News World

Saturday, April 23, 2005

Yahoo, Google look to new outlets

Blockbuster quarters reported by Yahoo and Google this week illustrate the evolution of online advertising into a major economic engine.
Both Internet giants enjoyed big growth that is expected to continue well into the future.

But that future won't be limited to the Web page ads that Internet users are accustomed to seeing today, according to some analysts. Yahoo and Google probably will expand their ad networks to television and mobile phones as online and offline media increasingly converge, the analysts said.

"I think it's certainly possible," said Benjamin Schachter, an analyst for UBS Securities. "There will be testing."

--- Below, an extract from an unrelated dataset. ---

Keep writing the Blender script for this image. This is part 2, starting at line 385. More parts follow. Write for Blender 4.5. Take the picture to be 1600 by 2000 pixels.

Both Google and Yahoo reported stellar first-quarter results, based largely on the strength of their targeted search engine advertising businesses. The companies get paid each time a user clicks on one of the ads, and lately, the clicking has been furious.

Earlier this week, Google reported a sixfold increase in first-quarter profit. Investors reacted by pushing the Mountain View search engine's shares up $11.59 to $215.81, or nearly 6 percent.

Yahoo, based in Sunnyvale, doubled its first-quarter profit. The Web portal's shares closed down $1 at $34.84 Friday but gained nearly 7 percent for the week.

Extending online advertising beyond its traditional boundaries will be a major topic at Ad:Tech, an Internet advertising conference in San Francisco next week. A flurry of companies is hoping to capitalize on the idea, which is still in its infancy.

Expanding their advertising network beyond Web pages could help Yahoo's and Google's businesses grow after reaching their limits online. The seeds are already in place, according to analysts.

Paul Palumbo, an analyst for AccuStream iMedia Research, an interactive media consulting firm, cited a Google video service introduced last week. Users will be able to download video files submitted to the site by amateurs and Hollywood alike, eventually accompanied by ads, he predicted.

"Google's just like any other part of the media business. They have to exploit their audience," Palumbo said.

"It would be one-dimensional for Google to have paid search and text- based advertising in an environment that is going multimedia."

Google's nascent video service is at https://upload.video.google.com/. So far, the company is asking only for video file submissions and has yet to make downloads possible.

There's no word from Google on whether it will incorporate advertisements into the videos. The terms of service allow for contributors to charge for downloads and for Google to take a cut.

Google is clearly interested in offering more animated advertising. In a conference call Thursday, Larry Page, Google's co-founder, said his company will eventually offer more graphical ads to marketers.

Yahoo already has a head start. It has offered television-like ads for some time -- dancing Coke bottles, for instance -- in a prelude to music videos downloaded from the Yahoo Music area.

More could be on the way through Yahoo's partnership with SBC to offer advanced online services via mobile phones, wireless Internet and television. Such services -- part of an industrywide march to digital convergence -- could start rolling out by the end of the year.

Multimedia ads, Palumbo said, are especially desirable for companies like Google and Yahoo because they can charge a premium for them. Advertisers are interested because they can get their message across more effectively and usually to a more targeted audience than on television, he said.

David Hallerman, an analyst for eMarketer, a research firm that follows online advertising, warned that Google and Yahoo face hurdles when it comes to venturing beyond traditional Web page advertising. Experiments with interactive television have generally been failures because viewers preferred to watch passively.

Converting online ads for mobile telephones is another idea that analysts believe Yahoo and Google are looking into. Text ads that run alongside search engine results are a natural fit, analysts said.

But Hallerman noted that mobile phone users already pay for their phone service and may resent the ads appearing on their screens.